• [Task prompt]:
Produce word for word the lines of the data below running from the one that has "boxpile('tall dark carton" to the one that has "chest('tan tool chest", inclusive, and no others.

::::::

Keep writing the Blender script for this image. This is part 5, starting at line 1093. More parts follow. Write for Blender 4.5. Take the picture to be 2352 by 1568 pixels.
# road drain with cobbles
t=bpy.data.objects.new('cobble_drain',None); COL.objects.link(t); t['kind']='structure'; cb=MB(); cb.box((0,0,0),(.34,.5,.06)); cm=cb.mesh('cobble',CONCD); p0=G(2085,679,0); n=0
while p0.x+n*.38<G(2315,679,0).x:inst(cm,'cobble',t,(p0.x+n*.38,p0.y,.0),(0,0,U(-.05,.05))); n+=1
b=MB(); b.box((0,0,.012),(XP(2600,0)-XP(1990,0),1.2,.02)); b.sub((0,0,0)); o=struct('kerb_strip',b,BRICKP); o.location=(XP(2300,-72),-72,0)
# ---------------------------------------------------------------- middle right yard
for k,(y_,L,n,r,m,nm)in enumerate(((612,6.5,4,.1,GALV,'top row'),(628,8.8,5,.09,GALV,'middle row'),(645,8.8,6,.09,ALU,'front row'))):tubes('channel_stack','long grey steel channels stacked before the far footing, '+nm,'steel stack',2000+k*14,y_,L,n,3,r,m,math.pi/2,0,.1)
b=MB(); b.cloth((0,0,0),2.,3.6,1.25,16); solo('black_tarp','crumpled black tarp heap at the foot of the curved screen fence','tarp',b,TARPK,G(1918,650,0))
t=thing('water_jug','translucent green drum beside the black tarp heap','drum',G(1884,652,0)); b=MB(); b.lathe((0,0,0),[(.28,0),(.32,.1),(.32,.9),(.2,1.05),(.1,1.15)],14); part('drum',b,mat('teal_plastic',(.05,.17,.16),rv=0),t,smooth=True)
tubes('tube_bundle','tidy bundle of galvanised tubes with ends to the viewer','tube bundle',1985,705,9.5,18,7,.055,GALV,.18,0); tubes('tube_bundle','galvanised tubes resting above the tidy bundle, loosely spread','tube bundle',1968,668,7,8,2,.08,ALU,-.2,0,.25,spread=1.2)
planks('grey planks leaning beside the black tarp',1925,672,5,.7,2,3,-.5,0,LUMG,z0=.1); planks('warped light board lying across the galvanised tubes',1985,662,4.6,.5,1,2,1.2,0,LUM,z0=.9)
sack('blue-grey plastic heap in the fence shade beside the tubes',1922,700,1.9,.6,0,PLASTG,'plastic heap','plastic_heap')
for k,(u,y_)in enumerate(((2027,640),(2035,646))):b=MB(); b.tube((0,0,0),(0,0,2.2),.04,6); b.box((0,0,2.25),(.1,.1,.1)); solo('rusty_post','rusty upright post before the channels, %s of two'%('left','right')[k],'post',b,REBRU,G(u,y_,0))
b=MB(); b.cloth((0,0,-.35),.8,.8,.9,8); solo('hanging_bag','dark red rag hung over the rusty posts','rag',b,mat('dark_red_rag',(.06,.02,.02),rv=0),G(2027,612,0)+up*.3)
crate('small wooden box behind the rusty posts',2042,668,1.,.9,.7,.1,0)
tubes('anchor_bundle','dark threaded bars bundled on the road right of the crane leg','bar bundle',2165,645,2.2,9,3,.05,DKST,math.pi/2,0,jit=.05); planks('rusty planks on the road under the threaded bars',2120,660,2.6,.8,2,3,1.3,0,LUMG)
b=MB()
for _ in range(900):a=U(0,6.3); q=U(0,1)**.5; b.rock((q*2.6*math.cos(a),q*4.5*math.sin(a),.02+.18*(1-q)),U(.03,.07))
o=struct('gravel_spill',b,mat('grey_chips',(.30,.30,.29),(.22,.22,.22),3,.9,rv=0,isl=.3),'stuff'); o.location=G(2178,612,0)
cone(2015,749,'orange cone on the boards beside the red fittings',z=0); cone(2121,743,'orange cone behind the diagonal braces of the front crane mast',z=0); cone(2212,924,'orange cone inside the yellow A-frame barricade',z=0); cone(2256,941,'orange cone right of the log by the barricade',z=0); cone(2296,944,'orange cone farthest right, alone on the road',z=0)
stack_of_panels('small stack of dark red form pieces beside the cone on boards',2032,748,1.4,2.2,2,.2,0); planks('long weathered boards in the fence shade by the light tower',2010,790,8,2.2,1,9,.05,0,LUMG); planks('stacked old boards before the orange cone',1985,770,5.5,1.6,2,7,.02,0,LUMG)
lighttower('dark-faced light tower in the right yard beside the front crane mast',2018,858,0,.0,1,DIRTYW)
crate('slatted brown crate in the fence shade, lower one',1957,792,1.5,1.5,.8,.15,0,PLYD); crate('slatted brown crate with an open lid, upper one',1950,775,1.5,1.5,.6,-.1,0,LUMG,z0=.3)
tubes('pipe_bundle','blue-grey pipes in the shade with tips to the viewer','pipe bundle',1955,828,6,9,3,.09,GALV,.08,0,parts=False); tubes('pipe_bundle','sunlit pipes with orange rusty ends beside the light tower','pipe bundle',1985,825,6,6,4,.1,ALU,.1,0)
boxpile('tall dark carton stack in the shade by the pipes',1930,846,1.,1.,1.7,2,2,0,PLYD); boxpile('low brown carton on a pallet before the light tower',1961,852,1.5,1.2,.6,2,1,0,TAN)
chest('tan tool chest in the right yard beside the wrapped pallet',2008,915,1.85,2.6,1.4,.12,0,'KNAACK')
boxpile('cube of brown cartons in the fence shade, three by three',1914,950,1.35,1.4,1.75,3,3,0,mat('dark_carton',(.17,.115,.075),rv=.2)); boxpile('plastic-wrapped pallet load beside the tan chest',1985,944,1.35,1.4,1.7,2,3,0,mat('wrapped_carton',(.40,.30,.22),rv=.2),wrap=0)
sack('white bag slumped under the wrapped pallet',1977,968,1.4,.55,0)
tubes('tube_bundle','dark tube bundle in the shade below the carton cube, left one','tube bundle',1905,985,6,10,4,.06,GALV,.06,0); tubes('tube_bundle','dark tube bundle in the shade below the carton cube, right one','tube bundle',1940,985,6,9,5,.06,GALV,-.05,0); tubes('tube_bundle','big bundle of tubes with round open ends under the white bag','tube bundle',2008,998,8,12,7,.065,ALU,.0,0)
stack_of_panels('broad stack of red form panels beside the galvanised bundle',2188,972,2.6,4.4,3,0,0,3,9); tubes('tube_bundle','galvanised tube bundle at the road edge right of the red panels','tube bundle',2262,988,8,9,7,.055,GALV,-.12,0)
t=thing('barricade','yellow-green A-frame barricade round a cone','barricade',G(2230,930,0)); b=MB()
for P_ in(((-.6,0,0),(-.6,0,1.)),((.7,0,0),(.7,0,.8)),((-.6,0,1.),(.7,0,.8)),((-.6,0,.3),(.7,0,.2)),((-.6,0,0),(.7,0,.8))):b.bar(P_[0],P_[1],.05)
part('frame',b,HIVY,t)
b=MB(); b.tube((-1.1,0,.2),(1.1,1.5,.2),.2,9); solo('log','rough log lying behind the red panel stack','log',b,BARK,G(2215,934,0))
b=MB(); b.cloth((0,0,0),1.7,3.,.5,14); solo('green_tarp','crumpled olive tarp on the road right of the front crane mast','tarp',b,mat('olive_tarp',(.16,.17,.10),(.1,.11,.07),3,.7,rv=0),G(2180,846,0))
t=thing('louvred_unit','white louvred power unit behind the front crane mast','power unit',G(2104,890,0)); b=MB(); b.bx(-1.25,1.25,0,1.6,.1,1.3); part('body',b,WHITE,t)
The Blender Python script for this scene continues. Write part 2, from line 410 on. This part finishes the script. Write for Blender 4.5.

::::::

• [Correct answer]:
boxpile('tall dark carton stack in the shade by the pipes',1930,846,1.,1.,1.7,2,2,0,PLYD); boxpile('low brown carton on a pallet before the light tower',1961,852,1.5,1.2,.6,2,1,0,TAN)
chest('tan tool chest in the right yard beside the wrapped pallet',2008,915,1.85,2.6,1.4,.12,0,'KNAACK')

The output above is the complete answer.